Solubility products of `ACO_(3), BSO_(4)`, and `ASO_(4)`, are `4 xx 10^(-10), 6 xx 10^(-10)` and `8 xx 10^(-10)` respectively. The solubility product of `BCO_(3)`, is x x `10^(-10)`, What is x ?

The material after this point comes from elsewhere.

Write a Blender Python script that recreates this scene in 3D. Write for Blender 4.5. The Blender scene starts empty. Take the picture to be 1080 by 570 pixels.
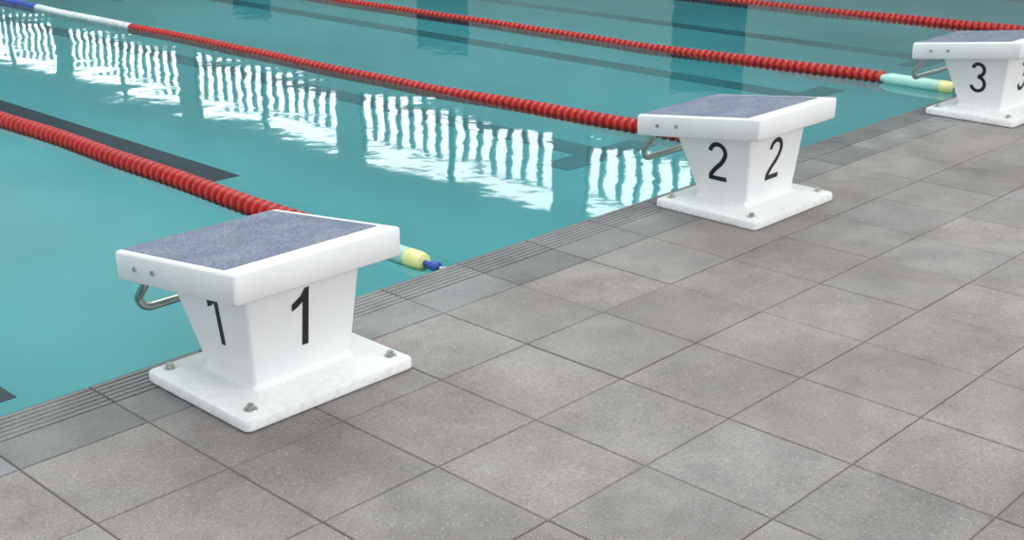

To solve the problem, we need to find the value of \( x \) in the solubility product of \( BCO_3 \) given the solubility products of \( ACO_3 \), \( BSO_4 \), and \( ASO_4 \). ### Step 1: Write the dissociation equations 1. For \( ACO_3 \): \[ ACO_3 \rightleftharpoons A^{2+} + CO_3^{2-} \] The solubility product \( K_{sp} \) is given by: \[ K_{sp} = [A^{2+}][CO_3^{2-}] \] 2. For \( BSO_4 \): \[ BSO_4 \rightleftharpoons B^{2+} + SO_4^{2-} \] The solubility product \( K_{sp} \) is given by: \[ K_{sp} = [B^{2+}][SO_4^{2-}] \] 3. For \( ASO_4 \): \[ ASO_4 \rightleftharpoons A^{2+} + SO_4^{2-} \] The solubility product \( K_{sp} \) is given by: \[ K_{sp} = [A^{2+}][SO_4^{2-}] \] ### Step 2: Use the given solubility products - \( K_{sp}(ACO_3) = 4 \times 10^{-10} \) - \( K_{sp}(BSO_4) = 6 \times 10^{-10} \) - \( K_{sp}(ASO_4) = 8 \times 10^{-10} \) ### Step 3: Relate the solubility products From the dissociation of \( ACO_3 \) and \( BSO_4 \), we can set up a relationship between the solubility products: \[ \frac{[CO_3^{2-}]}{[SO_4^{2-}]} = \frac{K_{sp}(ACO_3)}{K_{sp}(ASO_4)} \] Substituting the values: \[ \frac{[CO_3^{2-}]}{[SO_4^{2-}]} = \frac{4 \times 10^{-10}}{8 \times 10^{-10}} = \frac{1}{2} \] This implies: \[ [SO_4^{2-}] = 2[CO_3^{2-}] \] ### Step 4: Write the solubility product for \( BCO_3 \) For \( BCO_3 \): \[ BCO_3 \rightleftharpoons B^{2+} + CO_3^{2-} \] Thus, the solubility product \( K_{sp}(BCO_3) \) is: \[ K_{sp}(BCO_3) = [B^{2+}][CO_3^{2-}] \] ### Step 5: Relate \( [B^{2+}] \) to \( [SO_4^{2-}] \) From \( BSO_4 \): \[ K_{sp}(BSO_4) = [B^{2+}][SO_4^{2-}] \] Substituting for \( [SO_4^{2-}] \): \[ K_{sp}(BSO_4) = [B^{2+}](2[CO_3^{2-}]) \] Thus: \[ 6 \times 10^{-10} = [B^{2+}](2[CO_3^{2-}]) \] This gives: \[ [B^{2+}] = \frac{6 \times 10^{-10}}{2[CO_3^{2-}]} = \frac{3 \times 10^{-10}}{[CO_3^{2-}]} \] ### Step 6: Substitute back to find \( K_{sp}(BCO_3) \) Substituting \( [B^{2+}] \) into the \( K_{sp}(BCO_3) \): \[ K_{sp}(BCO_3) = \left(\frac{3 \times 10^{-10}}{[CO_3^{2-}]}\right)[CO_3^{2-}] = 3 \times 10^{-10} \] ### Conclusion Thus, the solubility product of \( BCO_3 \) is: \[ K_{sp}(BCO_3) = 3 \times 10^{-10} \] Therefore, \( x = 3 \).